I am trying answer a question:
Let $\mathbb{P} = \{p \mid p \text{ is a finite function } \omega_2 \times \omega \to 2\}$ ordered by revesre inclusion, i.e. $p<q$ iff $p \supseteq q$. Does $\mathbb{P}$ have an uncountable antichain?
I know, that I'm supposed to use $\Delta$-system Lemma to deduce a negative answer:
If $A$ is an uncountable system of finite subsets of $\omega_1$, then there exists an uncountable $\Delta$-subsystem $B \subseteq A$.
I understand that I need to work with domains of functions but I don't quite see how to continue. Hints are appreciated.
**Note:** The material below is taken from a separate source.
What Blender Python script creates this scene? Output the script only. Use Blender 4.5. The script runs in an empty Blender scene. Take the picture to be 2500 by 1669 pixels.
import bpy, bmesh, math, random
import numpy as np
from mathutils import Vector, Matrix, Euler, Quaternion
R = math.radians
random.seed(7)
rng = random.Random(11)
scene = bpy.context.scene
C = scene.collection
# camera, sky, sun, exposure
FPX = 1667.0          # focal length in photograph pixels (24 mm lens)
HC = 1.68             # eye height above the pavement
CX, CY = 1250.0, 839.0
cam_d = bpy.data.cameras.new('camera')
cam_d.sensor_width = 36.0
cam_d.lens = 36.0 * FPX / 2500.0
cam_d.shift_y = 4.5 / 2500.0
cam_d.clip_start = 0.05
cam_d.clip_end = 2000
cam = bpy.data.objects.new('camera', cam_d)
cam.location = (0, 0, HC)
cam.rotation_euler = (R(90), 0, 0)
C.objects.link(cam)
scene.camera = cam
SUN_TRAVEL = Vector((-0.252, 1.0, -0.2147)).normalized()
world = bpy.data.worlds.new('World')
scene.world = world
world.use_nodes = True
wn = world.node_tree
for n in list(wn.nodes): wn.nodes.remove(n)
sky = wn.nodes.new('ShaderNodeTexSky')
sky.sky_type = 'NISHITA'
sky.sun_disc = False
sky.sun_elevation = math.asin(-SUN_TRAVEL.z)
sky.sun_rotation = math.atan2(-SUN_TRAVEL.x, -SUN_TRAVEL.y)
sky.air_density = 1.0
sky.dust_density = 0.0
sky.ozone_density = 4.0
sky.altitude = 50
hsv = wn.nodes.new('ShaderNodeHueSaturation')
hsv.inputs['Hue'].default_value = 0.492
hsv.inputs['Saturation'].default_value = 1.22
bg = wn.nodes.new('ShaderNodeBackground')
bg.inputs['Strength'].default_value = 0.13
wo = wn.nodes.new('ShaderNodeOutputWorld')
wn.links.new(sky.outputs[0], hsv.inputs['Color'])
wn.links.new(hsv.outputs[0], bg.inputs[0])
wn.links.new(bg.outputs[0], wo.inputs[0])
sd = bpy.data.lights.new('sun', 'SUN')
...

Thank you.
If $D$ is an uncountable subset of $\Bbb P$, then $\{\operatorname{dom}p\mid p\in D\}$ is an uncountable family of finite subsets of $\omega_2\times\omega$. So it contains an uncountable $\Delta$-system $A$ with a root $a$.
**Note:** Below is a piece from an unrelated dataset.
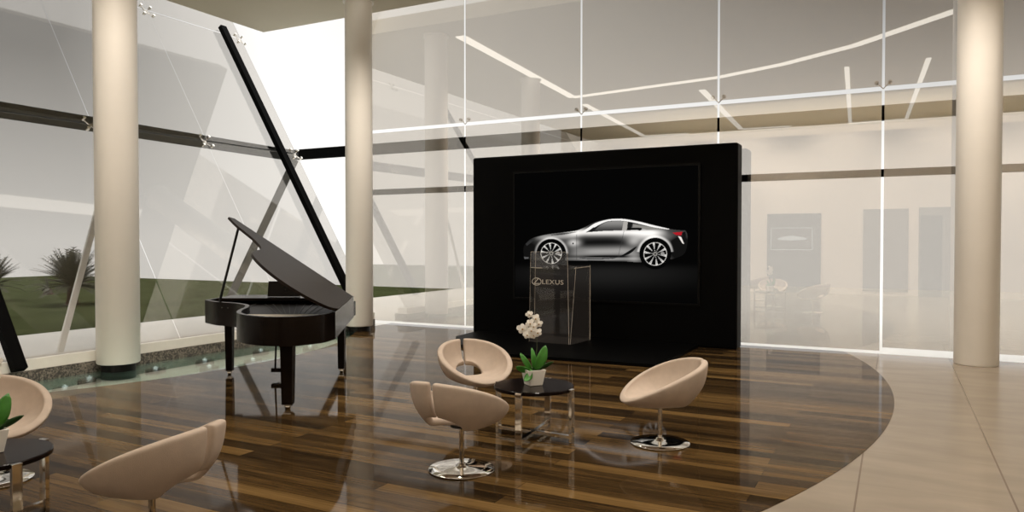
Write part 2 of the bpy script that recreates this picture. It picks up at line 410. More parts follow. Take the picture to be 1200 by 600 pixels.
def palm(x, y, h, label, seed, n=46):
    rnd = random.Random(seed)
    t = thing('cycad_palm', label, 'palm', (x, y, -.03), 0, 'palms on the lawn')
    b = bmesh.new(); lathe(b, [(.001, 0), (.17, 0), (.13, .12*h), (.12, .3*h), (.07, .36*h), (.001, .37*h)], 14)
    obj('trunk', b, 'trunk', t)
    b = bmesh.new()
    for k in range(n):
        az = rnd.uniform(0, 2*PI); el = rnd.uniform(.05, 1.45); L = h*rnd.uniform(.62, .85)
        p0 = Vector((0, 0, .34*h)); d = Vector((math.cos(az)*math.cos(el), math.sin(az)*math.cos(el), math.sin(el)))
        pts = []; p = p0.copy()
        for s in range(9):
            pts.append(p.copy()); p = p+d*(L/8); d = (d+Vector((0, 0, -.06-.03*math.cos(el)))).normalized()
        tube(b, pts, .012, 4, .003)
        for s in range(2, 9):
            for q in range(2):
                f = q*.5; c = pts[s-1].lerp(pts[s], f); tt = (pts[s]-pts[s-1]).normalized()
                side = tt.cross(Vector((0, 0, 1)))
                if side.length < .05: side = Vector((1, 0, 0))
                side.normalize(); ll = .17*h*(1-abs(s-4.5)/6.5)
                for sg in (-1, 1):
                    e = c+(side*sg*.8+tt*.6).normalized()*ll
                    w = tt*.020
                    v = [bm_v for bm_v in (b.verts.new(c-w), b.verts.new(c+w), b.verts.new(e))]
                    b.faces.new(v)
    obj('frond_crown', b, 'frond', t)
def gp(px, py):   # ground point seen in a direction, metres
    d = 1.7*868/(py-283); return cw((px-600)/868*d, d)
x, y = gp(84, 356); palm(x, y, 1.45, 'spiky grey-green cycad palm on the lawn left of the left column', 3, 120)
x, y = gp(-12, 352); palm(x, y, 1.25, 'cycad palm cut by the left edge of the picture', 5, 100)
x, y = gp(56, 344); palm(x, y, .55, 'small low palm tuft on the lawn left of the spiky cycad', 9, 16)

# ------------------------------------------------------------------ columns
def column(x, y, r, z0, label):
    t = thing('round_column', label, 'column', (x, y, z0 if z0 == 0 else .0), 0, 'round cream columns')
    b = bmesh.new(); lathe(b, [(.001, z0), (r-.01, z0), (r, z0+.012), (r, ZC-.05), (r+.001, ZC-.001), (.001, ZC-.001)], 64)
    obj('shaft', b, 'cream', t)
    b = bmesh.new(); lathe(b, [(r, ZC-.045), (r+.035, ZC-.045), (r+.035, ZC-.002), (r, ZC-.002)], 64); obj('top_ring', b, 'cream', t)
    if z0:
        b = bmesh.new(); lathe(b, [(.001, .0), (r*.8, .0), (r*.8, z0), (.001, z0)], 48); obj('recessed_foot', b, 'black_gloss', t)
    return t
def smooth_angle():
    for o in bpy.data.objects:
        if o.type == 'MESH' and o.name.startswith('shaft'):
            me = o.data
            for p in me.polygons: p.use_smooth = abs(p.normal.z) < .5
column(-9.12, 6.28, .262, .10, 'wide round cream column at the left, standing on the glass floor')
column(-9.06, 11.17, .255, .10, 'slimmer round cream column in the middle distance behind the piano')
column(1.00, 12.06, .272, 0, 'round cream column at the right standing on the beige tiles')
smooth_angle()

# floor spotlights in the trench
first = None
for (px, py) in ((164, 428), (181, 437), (242, 419), (239, 427), (244, 434.5), (295.5, 426), (305, 415), (311, 409), (363, 410), (410, 391), (58, 449), (103, 449), (74, 460)):
    dd = 868*1.82/(py-283); x, y = cw((px-600)/868*dd, dd)
    x = min(x, circ(PC, PR, y)-.12)
    lab = 'small dark floor spotlight with a bright crystal under the green glass strip'
    if first is None:
        first = thing('floor_spotlight', lab, 'spotlight', (x, y, -.13), A, 'spotlights under the glass floor')
        b = bmesh.new(); box(b, (0, 0, .035), (.20, .20, .07)); obj('housing', b, 'dark_metal', first, bevel=.006)
        b = bmesh.new()
        for k in range(5):
            a = k*2*PI/5; rod(b, (0, 0, .065), (.035*math.cos(a), .035*math.sin(a), .08), .010, 6, .006)
        cyl(b, (0, 0, .08), .014, .04, 8); obj('crystal', b, 'lamp_bit', first)
    else: dup(first, (x, y, -.13), A, lab)

# ------------------------------------------------------------------ display wall, plinth, screen
wall = thing('display_wall', 'large black freestanding display wall in front of the back glazing', 'display wall', (-4.6, 11.9, 0))
b = boxb(-2.39, 2.40, 0, .36, 0, 3.25); obj('wall_slab', b, 'board', wall, bevel=.03)
b = bmesh.new(); prism(b, [(-2.8, 11.88), (-2.8, 9.68), (-5.2, 9.6), (-5.9, 9.9), (-6.45, 10.4), (-6.8, 11.0), (-6.85, 11.88)], .0045, .05)
tag(obj('low_plinth', b, 'board'), 'low black plinth on the wood floor in front of the display wall', 'plinth')
tv = thing('video_screen', 'wide black screen showing a silver sports car on the display wall', 'screen', (-4.455, 11.899, .70))
SX0, SX1, SZ0, SZ1 = -6.10, -2.81, .70, 2.92
b = bmesh.new(); w, h = SX1-SX0, SZ1-SZ0; T = .035
for (x0, x1, z0, z1) in ((-w/2-T, w/2+T, -T, 0), (-w/2-T, w/2+T, h, h+T), (-w/2-T, -w/2, 0, h), (w/2, w/2+T, 0, h)): boxb(x0, x1, -.03, 0, z0, z1, b)
obj('bezel', b, 'bezel', tv)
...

Now, given any two conditions in $D$ with domain in $A$, they are compatible if and only if they agree on their restriction to $a$. But since $a$ is finite, there can only be finitely many "types" and $\{p\in D\mid\operatorname{dom}p\in A\}$ is uncountable, so there is a "type" which is realised uncountably many times. In particular any two such conditions will be compatible.